Where I Stand — Mike O’Callaghan: 50 years ago Harry Truman’s courage made U.S. strongers
Monday, July 27, 1998 | 11:45 a.m.
MY ORDERS DIRECTED ME on to Chicago to get discharged. I told my buddy, "Hey man, we don't have to catch the train until tomorrow morning; let's go to the officers club." We started up to the club, and just as we got to the door we ran into the general. He looked at us and said, "Where you boys going?"
We said, "We're going to the officers club."
"Don't you know we don't allow Negroes in here?"
"Well, this is an officers club on an army base."
"Yeah," he said, but this is the permanent club. We have that officers club there in that tent for you colored boys."
Shocked? Don't be, because that's the way it was in 1945 when Capt. James B. McMillan returned to the U.S. from overseas. This is but one example of racism the Las Vegas dentist experienced during World War II and later wrote about in his book "Fighting Back."
During this period of time, and during the following years, First Lady Eleanor Roosevelt was but one clear voice speaking out for racial integration of the military. It wasn't until 50 years ago yesterday, July 26, 1948, that President Harry S. Truman signed Executive Order 9981 which demanded "equality of treatment and opportunity for all persons in the armed services without regard to race, color, religion or national origin."

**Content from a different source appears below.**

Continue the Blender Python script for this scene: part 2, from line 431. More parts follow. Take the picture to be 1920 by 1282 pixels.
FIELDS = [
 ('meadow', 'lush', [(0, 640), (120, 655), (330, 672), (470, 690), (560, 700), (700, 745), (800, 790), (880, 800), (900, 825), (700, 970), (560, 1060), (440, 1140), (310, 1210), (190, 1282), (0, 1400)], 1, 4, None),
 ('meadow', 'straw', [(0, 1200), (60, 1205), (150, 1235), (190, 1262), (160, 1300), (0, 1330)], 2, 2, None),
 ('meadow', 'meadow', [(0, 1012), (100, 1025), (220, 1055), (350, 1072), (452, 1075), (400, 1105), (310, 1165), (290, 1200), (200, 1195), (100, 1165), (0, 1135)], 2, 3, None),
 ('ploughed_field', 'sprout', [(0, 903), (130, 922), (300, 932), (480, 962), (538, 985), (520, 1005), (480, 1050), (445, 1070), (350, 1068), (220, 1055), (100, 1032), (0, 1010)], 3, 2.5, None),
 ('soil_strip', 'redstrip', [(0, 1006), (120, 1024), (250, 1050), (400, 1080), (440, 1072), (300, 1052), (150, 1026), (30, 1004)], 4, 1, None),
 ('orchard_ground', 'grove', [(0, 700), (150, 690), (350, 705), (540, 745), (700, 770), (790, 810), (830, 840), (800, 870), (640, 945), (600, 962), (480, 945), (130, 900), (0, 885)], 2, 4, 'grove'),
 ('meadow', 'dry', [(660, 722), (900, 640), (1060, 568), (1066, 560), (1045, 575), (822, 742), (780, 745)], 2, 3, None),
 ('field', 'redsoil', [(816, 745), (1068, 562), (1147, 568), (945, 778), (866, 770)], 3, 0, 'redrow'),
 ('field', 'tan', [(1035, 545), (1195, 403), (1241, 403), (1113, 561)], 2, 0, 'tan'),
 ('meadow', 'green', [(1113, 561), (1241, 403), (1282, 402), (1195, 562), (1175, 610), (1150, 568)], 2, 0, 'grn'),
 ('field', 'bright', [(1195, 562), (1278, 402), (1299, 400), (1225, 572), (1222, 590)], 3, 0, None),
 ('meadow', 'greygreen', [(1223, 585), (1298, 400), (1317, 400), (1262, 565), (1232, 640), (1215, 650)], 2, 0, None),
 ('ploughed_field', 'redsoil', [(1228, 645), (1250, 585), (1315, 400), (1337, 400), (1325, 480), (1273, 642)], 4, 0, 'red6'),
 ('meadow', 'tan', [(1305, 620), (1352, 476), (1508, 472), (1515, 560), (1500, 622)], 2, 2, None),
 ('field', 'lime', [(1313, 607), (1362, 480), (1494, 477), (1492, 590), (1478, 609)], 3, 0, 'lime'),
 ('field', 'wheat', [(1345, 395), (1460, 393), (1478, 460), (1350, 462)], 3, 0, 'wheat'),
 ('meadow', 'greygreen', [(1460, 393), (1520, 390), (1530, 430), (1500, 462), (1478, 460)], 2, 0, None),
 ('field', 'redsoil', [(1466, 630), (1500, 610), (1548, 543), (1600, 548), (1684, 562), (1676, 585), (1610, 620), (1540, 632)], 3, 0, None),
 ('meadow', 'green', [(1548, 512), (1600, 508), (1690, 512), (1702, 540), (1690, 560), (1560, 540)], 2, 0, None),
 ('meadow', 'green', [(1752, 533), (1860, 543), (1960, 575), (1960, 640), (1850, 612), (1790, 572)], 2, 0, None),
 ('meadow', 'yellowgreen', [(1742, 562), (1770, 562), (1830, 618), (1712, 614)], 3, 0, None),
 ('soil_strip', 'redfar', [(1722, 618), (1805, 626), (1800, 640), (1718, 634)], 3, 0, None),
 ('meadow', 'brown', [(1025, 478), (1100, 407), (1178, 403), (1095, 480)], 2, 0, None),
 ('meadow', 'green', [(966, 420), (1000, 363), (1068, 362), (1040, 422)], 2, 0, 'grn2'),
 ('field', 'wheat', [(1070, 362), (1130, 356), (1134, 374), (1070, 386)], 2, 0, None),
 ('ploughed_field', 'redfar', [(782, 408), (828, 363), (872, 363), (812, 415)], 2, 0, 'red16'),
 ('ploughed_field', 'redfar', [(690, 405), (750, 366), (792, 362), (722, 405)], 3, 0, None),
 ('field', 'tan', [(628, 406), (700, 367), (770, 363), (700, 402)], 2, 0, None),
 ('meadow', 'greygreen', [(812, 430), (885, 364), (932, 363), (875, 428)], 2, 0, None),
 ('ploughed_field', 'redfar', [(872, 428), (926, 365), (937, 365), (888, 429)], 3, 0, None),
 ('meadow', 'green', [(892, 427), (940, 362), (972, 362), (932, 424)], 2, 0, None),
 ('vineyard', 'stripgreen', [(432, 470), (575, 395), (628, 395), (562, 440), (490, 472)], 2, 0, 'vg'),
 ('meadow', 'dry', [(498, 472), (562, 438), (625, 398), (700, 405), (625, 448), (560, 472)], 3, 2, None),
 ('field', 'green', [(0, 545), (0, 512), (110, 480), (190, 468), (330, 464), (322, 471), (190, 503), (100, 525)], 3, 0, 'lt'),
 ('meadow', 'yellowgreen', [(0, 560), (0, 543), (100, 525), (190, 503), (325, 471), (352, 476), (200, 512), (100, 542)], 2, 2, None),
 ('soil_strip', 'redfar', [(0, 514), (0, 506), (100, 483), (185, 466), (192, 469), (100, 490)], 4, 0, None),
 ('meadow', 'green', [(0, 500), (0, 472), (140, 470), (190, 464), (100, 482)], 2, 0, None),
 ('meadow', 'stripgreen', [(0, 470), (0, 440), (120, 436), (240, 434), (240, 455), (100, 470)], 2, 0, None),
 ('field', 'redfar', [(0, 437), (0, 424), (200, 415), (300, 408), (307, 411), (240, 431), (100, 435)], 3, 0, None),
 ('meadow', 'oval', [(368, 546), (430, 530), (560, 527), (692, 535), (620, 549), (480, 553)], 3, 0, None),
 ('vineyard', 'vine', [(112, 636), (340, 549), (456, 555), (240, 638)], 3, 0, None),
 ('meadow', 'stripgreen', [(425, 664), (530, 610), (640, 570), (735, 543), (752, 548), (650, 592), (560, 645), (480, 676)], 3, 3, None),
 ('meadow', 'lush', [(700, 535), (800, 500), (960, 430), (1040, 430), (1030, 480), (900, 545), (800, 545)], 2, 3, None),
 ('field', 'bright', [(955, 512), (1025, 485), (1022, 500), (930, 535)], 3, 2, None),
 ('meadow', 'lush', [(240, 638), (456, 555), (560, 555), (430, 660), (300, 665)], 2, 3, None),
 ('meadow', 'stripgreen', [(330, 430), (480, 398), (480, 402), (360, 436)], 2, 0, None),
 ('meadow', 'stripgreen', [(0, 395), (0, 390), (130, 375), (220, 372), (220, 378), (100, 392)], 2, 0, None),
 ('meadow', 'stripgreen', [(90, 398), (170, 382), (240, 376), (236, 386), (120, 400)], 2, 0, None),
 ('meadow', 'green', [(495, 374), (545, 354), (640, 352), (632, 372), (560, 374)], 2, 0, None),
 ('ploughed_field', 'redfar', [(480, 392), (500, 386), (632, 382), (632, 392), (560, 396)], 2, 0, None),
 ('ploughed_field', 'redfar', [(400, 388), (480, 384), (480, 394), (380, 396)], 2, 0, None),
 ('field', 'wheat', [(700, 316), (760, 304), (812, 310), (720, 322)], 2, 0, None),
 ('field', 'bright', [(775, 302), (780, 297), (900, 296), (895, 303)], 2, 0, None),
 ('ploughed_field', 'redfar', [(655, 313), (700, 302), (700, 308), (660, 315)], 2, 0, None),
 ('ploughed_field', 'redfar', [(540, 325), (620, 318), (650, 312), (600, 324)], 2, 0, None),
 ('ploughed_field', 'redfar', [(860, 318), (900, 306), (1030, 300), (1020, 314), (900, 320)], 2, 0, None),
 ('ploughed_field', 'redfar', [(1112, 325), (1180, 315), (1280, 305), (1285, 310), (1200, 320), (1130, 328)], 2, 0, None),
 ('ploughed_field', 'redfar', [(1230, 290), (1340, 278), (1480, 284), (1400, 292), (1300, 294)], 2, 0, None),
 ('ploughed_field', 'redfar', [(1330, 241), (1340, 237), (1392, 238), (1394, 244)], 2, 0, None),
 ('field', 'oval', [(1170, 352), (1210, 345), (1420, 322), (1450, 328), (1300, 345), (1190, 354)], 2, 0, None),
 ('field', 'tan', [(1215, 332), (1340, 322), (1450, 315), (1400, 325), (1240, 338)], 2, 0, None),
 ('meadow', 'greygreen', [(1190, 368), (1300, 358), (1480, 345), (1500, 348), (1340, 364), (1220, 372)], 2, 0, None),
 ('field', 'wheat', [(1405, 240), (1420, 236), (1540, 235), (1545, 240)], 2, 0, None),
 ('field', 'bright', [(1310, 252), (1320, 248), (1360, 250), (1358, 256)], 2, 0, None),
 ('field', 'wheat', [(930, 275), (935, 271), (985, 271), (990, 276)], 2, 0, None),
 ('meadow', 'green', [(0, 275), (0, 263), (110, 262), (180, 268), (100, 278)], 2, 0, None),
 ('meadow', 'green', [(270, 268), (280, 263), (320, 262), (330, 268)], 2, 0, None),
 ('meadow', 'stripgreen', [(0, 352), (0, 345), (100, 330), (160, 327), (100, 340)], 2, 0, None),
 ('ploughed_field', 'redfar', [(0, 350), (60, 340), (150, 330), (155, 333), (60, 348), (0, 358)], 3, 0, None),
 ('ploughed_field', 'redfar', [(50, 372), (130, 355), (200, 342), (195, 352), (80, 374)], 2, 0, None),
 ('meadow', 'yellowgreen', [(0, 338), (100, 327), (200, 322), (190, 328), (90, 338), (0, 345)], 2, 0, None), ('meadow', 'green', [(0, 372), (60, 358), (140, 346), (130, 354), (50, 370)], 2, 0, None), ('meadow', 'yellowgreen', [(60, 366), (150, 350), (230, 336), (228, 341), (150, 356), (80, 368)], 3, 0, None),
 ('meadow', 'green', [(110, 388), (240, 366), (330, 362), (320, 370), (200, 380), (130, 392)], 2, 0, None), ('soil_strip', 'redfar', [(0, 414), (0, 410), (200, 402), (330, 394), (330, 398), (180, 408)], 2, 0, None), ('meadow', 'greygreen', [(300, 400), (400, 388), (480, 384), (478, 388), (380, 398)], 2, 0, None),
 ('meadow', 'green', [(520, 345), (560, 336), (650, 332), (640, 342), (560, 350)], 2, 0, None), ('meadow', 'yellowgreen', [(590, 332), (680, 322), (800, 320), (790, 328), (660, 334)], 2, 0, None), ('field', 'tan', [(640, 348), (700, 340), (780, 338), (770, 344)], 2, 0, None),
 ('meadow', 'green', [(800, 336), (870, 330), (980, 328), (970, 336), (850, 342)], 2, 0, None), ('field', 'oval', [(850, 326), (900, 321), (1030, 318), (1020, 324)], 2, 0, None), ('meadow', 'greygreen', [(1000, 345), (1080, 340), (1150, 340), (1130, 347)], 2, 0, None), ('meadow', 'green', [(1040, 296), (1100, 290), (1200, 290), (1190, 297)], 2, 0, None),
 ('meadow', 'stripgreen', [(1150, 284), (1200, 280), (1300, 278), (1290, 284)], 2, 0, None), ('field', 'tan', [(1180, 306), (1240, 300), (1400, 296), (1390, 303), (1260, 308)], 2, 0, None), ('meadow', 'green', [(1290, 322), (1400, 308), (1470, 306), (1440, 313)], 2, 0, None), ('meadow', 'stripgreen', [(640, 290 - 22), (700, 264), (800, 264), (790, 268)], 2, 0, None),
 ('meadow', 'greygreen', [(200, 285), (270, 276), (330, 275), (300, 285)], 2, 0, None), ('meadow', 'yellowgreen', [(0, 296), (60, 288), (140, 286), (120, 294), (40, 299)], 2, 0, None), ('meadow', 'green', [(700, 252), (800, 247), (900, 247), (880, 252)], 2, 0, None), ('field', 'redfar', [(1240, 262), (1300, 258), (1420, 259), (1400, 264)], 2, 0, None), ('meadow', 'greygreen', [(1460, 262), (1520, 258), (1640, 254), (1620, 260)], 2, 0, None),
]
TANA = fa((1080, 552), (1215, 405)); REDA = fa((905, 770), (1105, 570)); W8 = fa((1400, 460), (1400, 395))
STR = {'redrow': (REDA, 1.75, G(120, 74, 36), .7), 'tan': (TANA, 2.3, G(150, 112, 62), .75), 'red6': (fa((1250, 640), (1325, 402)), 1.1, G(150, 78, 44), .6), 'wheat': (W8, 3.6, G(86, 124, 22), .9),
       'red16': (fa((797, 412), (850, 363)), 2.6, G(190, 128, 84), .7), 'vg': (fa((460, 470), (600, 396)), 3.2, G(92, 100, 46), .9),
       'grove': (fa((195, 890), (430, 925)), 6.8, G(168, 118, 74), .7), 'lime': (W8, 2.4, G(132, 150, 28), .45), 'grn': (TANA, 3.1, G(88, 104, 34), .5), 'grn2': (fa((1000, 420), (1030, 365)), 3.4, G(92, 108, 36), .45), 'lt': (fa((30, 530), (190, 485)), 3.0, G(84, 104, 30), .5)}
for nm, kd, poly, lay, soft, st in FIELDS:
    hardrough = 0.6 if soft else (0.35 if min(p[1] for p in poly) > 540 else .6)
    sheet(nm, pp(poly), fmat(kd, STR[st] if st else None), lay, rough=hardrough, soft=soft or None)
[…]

This executive order flew in the face of a split political party and gave the Dixiecrats, led by Strom Thurmond, the governor of South Carolina, more ammunition to fire at Truman in the once-solid Democratic South. Despite their threat to leave the Democrat Party during an election year, Truman did what he knew was the right thing to do. Political experts warned Truman that he had doomed any chance of remaining in the White House after the 1948 election. They were wrong, he won the election, but the South was no longer a solid Democrat bastion.
Just prior to the 1948 nominating convention a group of leading Democrats wanting to compromise with the Southerners asked Truman to soften his civil rights stand and promote party unity. According to his daughter Margaret, in her book about HST, he replied, "My forebears were Confederates. I come from a part of the country where Jim Crowism is as prevalent as it is in New York or Washington. Every factor and influence in my background -- and in my wife's for that matter -- would foster the personal belief that you are right.
"But my very stomach turned over when I learned that Negro soldiers, just back from overseas, were being dumped out of army trucks in Mississippi and beaten.
"Whatever my inclinations as a native of Missouri might have been, as President I know this is bad. I shall fight to end evils like this."
I had recently returned from an overseas assignment with the Marines when this military integration battle and civil rights fight was taking place. President Truman had already earned my respect by using the atomic bomb to end World War II. His stand on integrating the services was a politically courageous act that earned him an additional feather in his cap. My first hitch in the Marines was with an entirely white outfit through boot camp, advanced combat training and into my unit overseas. The first time I saw a black Marine was when we competed with the 8th Ammunition Company, which was all black.
A few years later, I went back into a military that was racially integrated. Two of my closest friends were blacks, and we worked and ate together. One of them slept in the bunk next to mine, so we took turns shining each other's equipment for inspection and/or when going on pass. Hughley was a fine soldier who carried more than his share of the load.
My third hitch in the military service had me serving in a combat infantry unit fighting in Korea. Here again, it was share and share alike. A man was judged by his physical endurance, courage, marksmanship, combat skills and willingness to carry his load, and more if necessary. It didn't take but one firefight to learn the color of blood coming from a wounded black man was the same as that from a white. Nobody asked the color of the person who donated the blood given us when being placed on a chopper headed for M*A*S*H.
Although Truman had moved the military toward becoming integrated racially, it didn't take place overnight. Even at the beginning of the war in Korea a black regiment with white officers was thrown into combat. They didn't distinguish themselves as a unit and that was the end of any combat military unit being all black or white. The wisdom of Truman's Executive Order 9981 was now recognized as not only being just, it also made for a more effective military force.